Friday, March 30, 2012

Born with duck feet...

No, I wasn't born with a duck's webbed feet, but I sure do love spring.  And what is better than spring but spring in Portland, Oregon where ducks waddle into fountains and the smell of damp bark lingers on your clothes.  I am fresh off the plane from my spring break trip.  I really love Oregon.  And I am really glad that my mom moved back there so I can go and visit and be in the greenery.  Sometimes, a girl needs to hydrate.
Fangorn Forest aka The Reed College Campus


Oregon is lush, and the flowers are in profusion, but more are coming.  We've had such a mild spring here in Colorado, but I worry that that mildness (sans snow and rain) will make a tough summer.  Listen, I am a Colorado girl at heart, I was born knowing all the words to "Rocky Mountain High" and I have a great sense of direction.  But there is a draw, a pull towards the rainy northwest, especially the Pacific ocean.
The coast was especially beguiling this week.  It would be coolish and stormy, and then the blue sky would creep through and reveal a postcard just for me.   Mom and I went to Newport and holed up next to a fire and read books and drank tea and ate fantastic sea salted cookies from Panini's and settled into our beach routine.  Get up, breakfast, read, walk, lunch, read, grade (maybe... don't overdo it), look at the fire, go out to the lighthouse, eat at Local Ocean.  It is a good routine, and sometimes we get to see the people we've come to know in Newport and sometimes our family comes to meet us.  Fish, chips, and crabcakes are always involved in our days there.
I didn't find the Graham Greene book I was looking for at the used book shop, but I did find something else this break, my sanity.  You know how sometimes people picture their "little stone cottage" when faced with anxiety and stress?  Oregon is that for me, and I work on refueling the imagery when I venture back into it.
Reed College--yes, it is gorgeous
Blue sky!  Go catch it!
Ruby at the pub with a friend... and tater tots.
To what purpose, April, do you return again?
Beauty is not enough.
You can no longer quiet me with the redness
Of little leaves opening stickily.
I know what I know.
      "Spring" by Edna St.
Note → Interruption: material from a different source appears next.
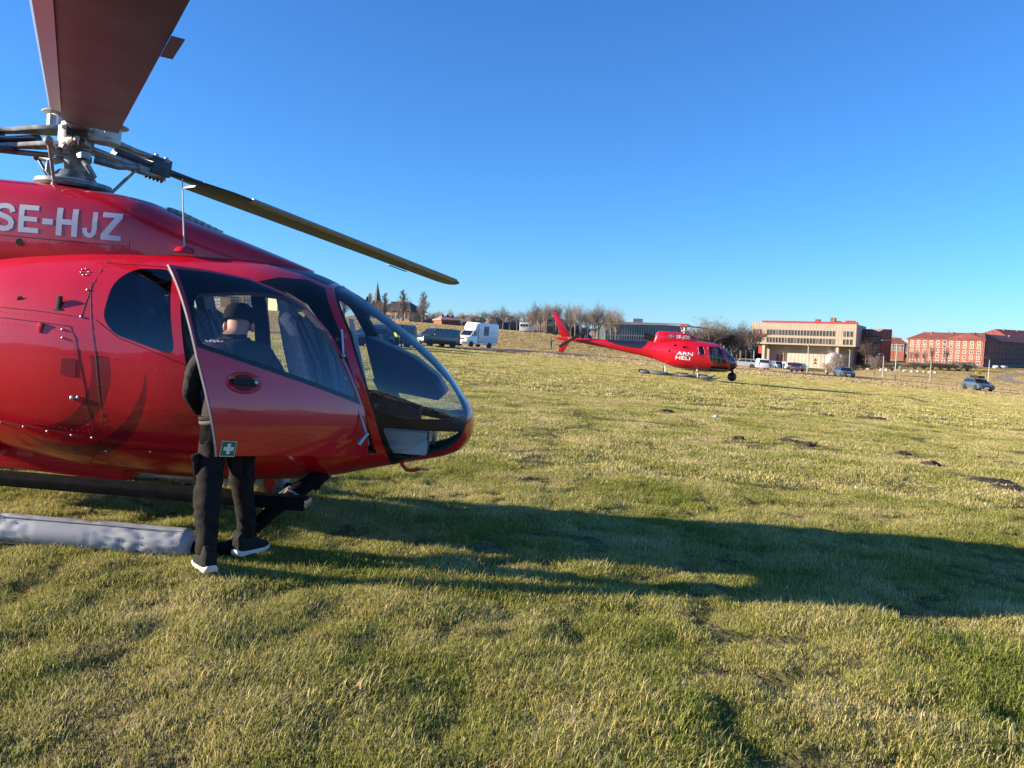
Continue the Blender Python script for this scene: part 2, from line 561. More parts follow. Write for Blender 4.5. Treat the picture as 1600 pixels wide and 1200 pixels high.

Vincent Millay
I love that poem by Edna St Vincent Millay, Spring.  It is sorta bleak to be honest, but poets have always been a little cynical about springtime.  Yeah it sure is purdy, but it comes with mud and muck.  But every cycle has some detritus, right?  We leave a season, enter another and the moving boxes take a while to break down.  But this April, my refreshment has arrived, and I will be the babbling idiot running down the hill, strewing flowers.  Deal with it, Edna.